Anyway, now I’m going to brag about how the chase scene through Indy’s university was filmed at Yale. That’s right, Indiana Jones is Professor Henry Jones, Jr. of Yale Effin’ University. The chase scene’s hilarious because it’s completely out of sequence—they’re warping all over campus. They start at a nonexistent corner burger joint, go down Chapel Street, flip over to on Elm, cut through old campus, go up the steps of Sterling Library, and end up in Commons (a dining hall masquerading as the library’s reading room).

Knocked Up (the movie)

I just watched Knocked Up and holy shit that scared the shit out of me. All the relationship stuff, people getting offended and spinning little things into huge problems, jesusfuck. Look, just say you’re sorry. Fuck. That’s just terrifying, how about we all love each other okay?

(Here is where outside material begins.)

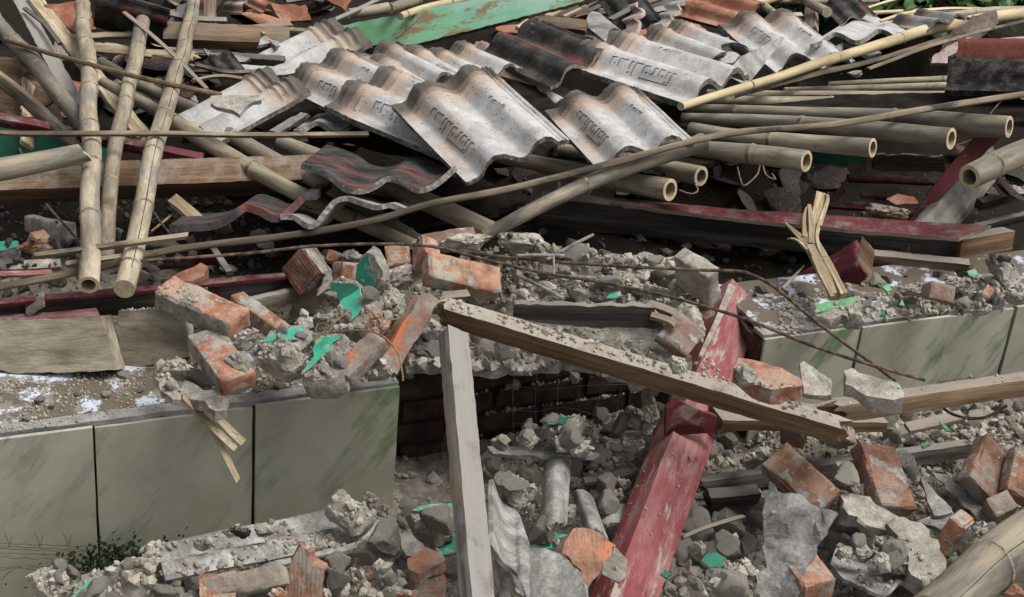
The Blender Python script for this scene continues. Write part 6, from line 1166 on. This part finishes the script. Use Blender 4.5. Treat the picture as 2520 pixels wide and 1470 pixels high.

Also, Judd Apatow’s the man. All his characters basically speak the same way but that’s fine because they’re using the English language the best way it can be used.

The Game 07: Farvard Hucks Yale

The Game 07: Half-time

Harvard completely steamrolled Yale, 37-6. Seriously, five 2nd-graders with Wiis could have played a better game than Yale’s “football” team, which apparently consists of one awesome running back and half of Microsoft’s 2008 recruits. There was absolutely no energy, no cheer team, a half-time show involving pterodactyls representing Harvard, the complete opposite of The Big Game of my undergrad days. It was like watching a particularly bad high school game—we’ve come a long way from the days when The Game made the front page of the New York Times.

The Game 07: Yale Getting Steamrolled

I went at half-time, stayed long enough to witness the carnage for myself, then went back to the tailgate party.

The Game 07: Carlos' Tailgate Party

Here Jang and I knock back a coke and a Corona at Carlos’ tailgate party, just outside the Bowl. The gray-haired gentleman in the background is Ernesto Zedillo Ponce de León, former President of Mexico. (Sorry, couldn’t resist!)

Chapel Street through Edgewood Park

At least the walk to the Bowl was nice.

Anyway, afterward I had dinner, took a nap, then went with nine other guys to the Hooters in Milford, where we watched something called UFC (Ultimate Fighting Championship), among other things. Hooters’ is pretty alright: it’s completely unpretentious, the service is incredible (no seriously), and the chicken wings totally match the hype. The one thing I couldn’t figure out is whether or not we were supposed to be ogling said hooters: on the one hand I don’t want to be a total cock, on the other hand that’s the restaurant’s point.

The Game 07: Huck Farvard

Tomorrow’s The Game, Yale v. Harvard at the Yale Bowl. In the spirit of not jinxing the whole damn thing, I’ll just say that both Yale (9-0, 6-0 Ivy) and Harvard (7-2, 6-0 Ivy) are undefeated in the Ivy League—the first time since 1968—so the stage is set.

YDN The Game

Anyway, the other year-end game at my other school? The Big Game, Cal v. Stanford. Yale’s color is Yale Blue, Berkeley’s are Yale Blue and California Gold (many founders of the latter graduated from the former). Harvard’s color is Crimson, Stanford’s is something called “Cardinal,” demonstrating an unhealthy predilection for the color of Joseph Stalin and brutal Asian dictatorships. Both Yale and Berkeley are naturally big on light: Yale’s motto is “Lux et Veritas” (Latin for “Light & Truth”), Berkeley’s is “Fiat Lux” (Latin for “Let There Be Light”). Meanwhile, Harvard’s motto is “Veritas” (Latin for “Douchebag”) and Stanford’s is “Die Luft der Freiheit weht” (German for “We feast on puppies and kittens”). Both Yale and Berkeley are intrinsically good and largely Buddhist; Harvard and Stanford have their own joint circle of Hell and graduate large numbers of investment bankers and Republicans.

Most importantly, the year Cal finally won big at the Big Game: 2002, the same year some Chinese kid from Anaheim showed up. Coincidence?